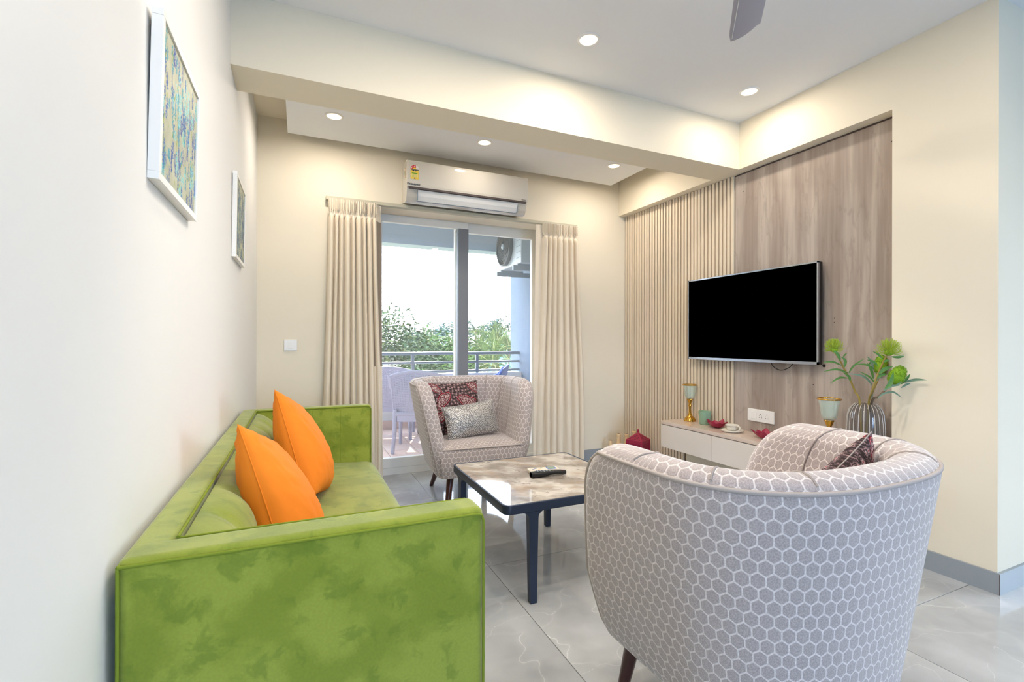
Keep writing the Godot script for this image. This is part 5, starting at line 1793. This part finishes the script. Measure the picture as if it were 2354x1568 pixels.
func frond_mesh(length: float, droop: float, seed_: int, base: Color) -> ArrayMesh:
	var r := RandomNumberGenerator.new()
	r.seed = seed_
	var m := MB.new()
	var n := 30
	var spine := func(s: float) -> Vector3: return Vector3(0, sin(s * 1.2) * 0.35 * length * (1.0 - droop * s), s * length * (1.0 - 0.25 * droop * s)) - Vector3(0, droop * s * s * length * 0.75, 0)
	for k in n:
		var s := 0.12 + 0.88 * k / (n - 1.0)
		var p: Vector3 = spine.call(s)
		var tn: Vector3 = (spine.call(s + 0.02) - p).normalized()
		for side in [-1.0, 1.0]:
			var ln := length * 0.26 * pow(sin(PI * clampf(s * 0.9 + 0.08, 0.0, 1.0)), 0.7) * r.randf_range(0.85, 1.1)
			var d: Vector3 = (Vector3(side, -0.45 - 0.5 * r.randf(), 0) + tn * 0.8).normalized()
			m.flat(PackedVector3Array([p, p + d * ln * 0.4 + tn * length * 0.011, p + d * ln + Vector3(0, -ln * 0.15, 0), p + d * ln * 0.4 - tn * length * 0.011]))
			var q := leaf_tint(r, base, 0.3)
			for e in 4:
				m.c.append(q)
	var path := PackedVector3Array()
	for k in 9:
		path.append(spine.call(k / 8.0))
	var before := m.p.size()
	m.tube(path, [0.035, 0.033, 0.03, 0.027, 0.024, 0.02, 0.016, 0.012, 0.006], 4, false)
	for k in m.p.size() - before:
		m.c.append(Color(0.30, 0.30, 0.12))
	return m.mesh()


func beyond() -> void:
	struct("ground", bx(-120, -11.5, -260, 160, -11.0, -8.0), M.ground, "distant ground far below the balcony")
	leafy("leafy_tree", "grey green leafy tree with a wide crown just beyond the railing, left of the palms", Vector3(3.0, -11, -21.5), Vector3(3.2, 12.65, 4.4), 15000, 0.11, Color(0.048, 0.060, 0.024), 5)
	leafy("leafy_tree", "leafy tree filling the view behind the left chair", Vector3(0.4, -11, -26.5), Vector3(3.6, 12.4, 4.2), 5000, 0.13, Color(0.048, 0.062, 0.026), 6)
	leafy("leafy_tree", "bright green leafy tree in front of the palms by the left railing post", Vector3(6.1, -11, -23.0), Vector3(2.2, 12.1, 3.0), 6000, 0.13, Color(0.048, 0.081, 0.017), 7)
	leafy("flowering_shrub", "yellow green shrub low behind the woven chairs", Vector3(2.15, -11, -14.2), Vector3(1.1, 11.1, 1.2), 3500, 0.085, Color(0.101, 0.106, 0.015), 8)
	leafy("flowering_shrub", "dark green shrub low beside the yellow green one", Vector3(3.55, -11, -15.0), Vector3(1.0, 11.1, 1.3), 3000, 0.09, Color(0.029, 0.059, 0.020), 9)
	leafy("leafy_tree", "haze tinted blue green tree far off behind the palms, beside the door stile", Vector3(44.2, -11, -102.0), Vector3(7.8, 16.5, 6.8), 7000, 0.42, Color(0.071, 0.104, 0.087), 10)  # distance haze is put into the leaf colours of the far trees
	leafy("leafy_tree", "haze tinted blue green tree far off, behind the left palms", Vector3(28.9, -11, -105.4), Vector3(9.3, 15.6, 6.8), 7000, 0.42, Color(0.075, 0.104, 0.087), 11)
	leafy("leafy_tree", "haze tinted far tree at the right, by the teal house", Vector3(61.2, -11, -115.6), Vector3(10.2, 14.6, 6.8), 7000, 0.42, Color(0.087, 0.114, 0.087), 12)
	var fr := [frond_mesh(2.7, 0.35, 1, Color(0.066, 0.095, 0.032)), frond_mesh(2.7, 0.8, 2, Color(0.076, 0.098, 0.035)), frond_mesh(2.5, 0.1, 3, Color(0.081, 0.112, 0.032)), frond_mesh(2.4, 1.15, 4, Color(0.112, 0.105, 0.032))]
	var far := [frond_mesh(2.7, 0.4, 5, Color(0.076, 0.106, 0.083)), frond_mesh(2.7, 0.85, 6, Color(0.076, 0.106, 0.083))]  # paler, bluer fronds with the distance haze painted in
	var palms := [
		[Vector3(19.0, -11, -47.0), 10.7, "coconut palm crown left of the middle palm in the right pane", 0], [Vector3(22.2, -11, -50.5), 11.2, "coconut palm crown just left of the right railing post", 0],
		[Vector3(28.0, -11, -55.0), 10.4, "coconut palm crown low beside the column", 0], [Vector3(17.5, -11, -44.0), 9.6, "low coconut palm right behind the door stile", 0],
		[Vector3(24.5, -11, -60.0), 12.4, "coconut palm in the second row, tallest of the right pane", 0], [Vector3(14.8, -11, -48.0), 10.6, "coconut palm in the left pane beside the stile", 0],
		[Vector3(26.5, -11, -48.0), 9.3, "low coconut palm under the teal house", 0], [Vector3(20.8, -11, -42.0), 8.8, "low coconut palm in front of the others above the blue chair", 0],
		[Vector3(23.9, -11, -53.2), 10.6, "coconut palm with a big sunlit crown, middle of the right pane", 0], [Vector3(19.4, -11, -51.3), 10.3, "coconut palm crown just right of the door stile", 0],
		[Vector3(26.6, -11, -50.3), 9.9, "coconut palm crown by the right railing post", 0], [Vector3(29.8, -11, -57.0), 10.7, "coconut palm crown nearest the blue column", 0],
		[Vector3(21.5, -11, -45.6), 8.5, "low coconut palm crown behind the blue chair", 0], [Vector3(25.3, -11, -43.7), 7.9, "lowest coconut palm with yellowing fronds, behind the railing", 0],
		[Vector3(16.9, -11, -49.4), 9.5, "coconut palm half hidden behind the door stile", 0], [Vector3(21.7, -11, -58.9), 11.5, "coconut palm standing behind the front row of palms", 0],
		[Vector3(20.2, -11, -62.1), 13.2, "slim haze tinted palm left of the door stile, taller of two", 1], [Vector3(22.4, -11, -62.8), 13.4, "slim haze tinted palm just left of the door stile", 1],
		[Vector3(15.4, -11, -59.4), 11.6, "haze tinted drooping palm right of the leafy tree", 1], [Vector3(12.6, -11, -54.0), 11.9, "haze tinted upright palm rising behind the leafy tree", 1],
		[Vector3(33.0, -11, -92.0), 13.6, "small distant palm by the teal house", 1], [Vector3(27.7, -11, -67.5), 12.0, "haze tinted palm behind the right hand palms", 1]]
	var r := RandomNumberGenerator.new()
	r.seed = 321
	for k in palms.size():
		var q: Array = palms[k]
		var p := thing("palm_tree", q[2], "palm tree", q[0], r.randf() * TAU, "coconut palms beyond the balcony")
		var h: float = q[1]
		obj("trunk", MB.new().tube(PackedVector3Array([Vector3(0.4, 0, 0), Vector3(0.25, h * 0.5, 0), Vector3(0, h, 0)]), [0.17, 0.13, 0.11], 8), M.bark, p)
		var n := 18 if q[3] == 0 else 15
		for f in n:
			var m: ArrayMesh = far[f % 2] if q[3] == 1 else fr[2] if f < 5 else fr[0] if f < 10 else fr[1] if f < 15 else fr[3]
			var o := obj("frond", m, M.foliage, p, Vector3(0, h, 0))
			o.rotation = Vector3(-lerpf(1.15, -0.25, f / (n - 1.0)) + r.randf_range(-0.1, 0.1), f * 2.4 + r.randf() * 0.4, 0)
			o.scale = Vector3.ONE * r.randf_range(0.85, 1.1)
	var b := thing("teal_house", "small pale teal house far off beside the column", "building", Vector3(38.5, -11, -84.0), 0.5)
	obj("wall", bx(-5, 0, -3, 5, 11.6, 3), M.teal, b)
	obj("roof", boxes([[Vector3(-5.4, 11.6, -3.4), Vector3(5.4, 12.0, 3.4)], [Vector3(-3.0, 12.0, -2), Vector3(0, 14.0, 2)]]), M.unit, b)
	for k in 3:
		obj("window", bx(-3.6 + k * 3.0, 9.2, 2.98, -2.2 + k * 3.0, 10.8, 3.04), M.unit, b)
	var wt := thing("water_tower", "pale square tower far off above the palms", "building", Vector3(51.3, -11, -120.0))
	obj("tower", bx(-1.6, 0, -1.6, 1.6, 14.2, 1.6), M.unit, wt)
	obj("parapet", bx(-1.8, 14.2, -1.8, 1.8, 14.6, 1.8), M.render, wt)


func _ready() -> void:
	rng.seed = 12345
	light_the_place()
	make_materials()
	room()
	wall_cladding()
	balcony_door()
	balcony()
	lamps()
	seating()
	coffee_table()
	television_wall()
	curtains()
	vase_and_flowers()
	pictures()
	air_conditioner()
	wall_switch()
	ceiling_fan()
	beyond()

☆ ☆ ☆ ☆ ☆ ☆ ☆

▸ Exercise aim: Your output shall consist solely of the lines from the line with "0.104, 0.087), 10)" to the line with "Color(0.112, 0.105, 0.032))]", reproduced exactly, both ends included.

▸ Exercise result:
	leafy("leafy_tree", "haze tinted blue green tree far off behind the palms, beside the door stile", Vector3(44.2, -11, -102.0), Vector3(7.8, 16.5, 6.8), 7000, 0.42, Color(0.071, 0.104, 0.087), 10)  # distance haze is put into the leaf colours of the far trees
	leafy("leafy_tree", "haze tinted blue green tree far off, behind the left palms", Vector3(28.9, -11, -105.4), Vector3(9.3, 15.6, 6.8), 7000, 0.42, Color(0.075, 0.104, 0.087), 11)
	leafy("leafy_tree", "haze tinted far tree at the right, by the teal house", Vector3(61.2, -11, -115.6), Vector3(10.2, 14.6, 6.8), 7000, 0.42, Color(0.087, 0.114, 0.087), 12)
	var fr := [frond_mesh(2.7, 0.35, 1, Color(0.066, 0.095, 0.032)), frond_mesh(2.7, 0.8, 2, Color(0.076, 0.098, 0.035)), frond_mesh(2.5, 0.1, 3, Color(0.081, 0.112, 0.032)), frond_mesh(2.4, 1.15, 4, Color(0.112, 0.105, 0.032))]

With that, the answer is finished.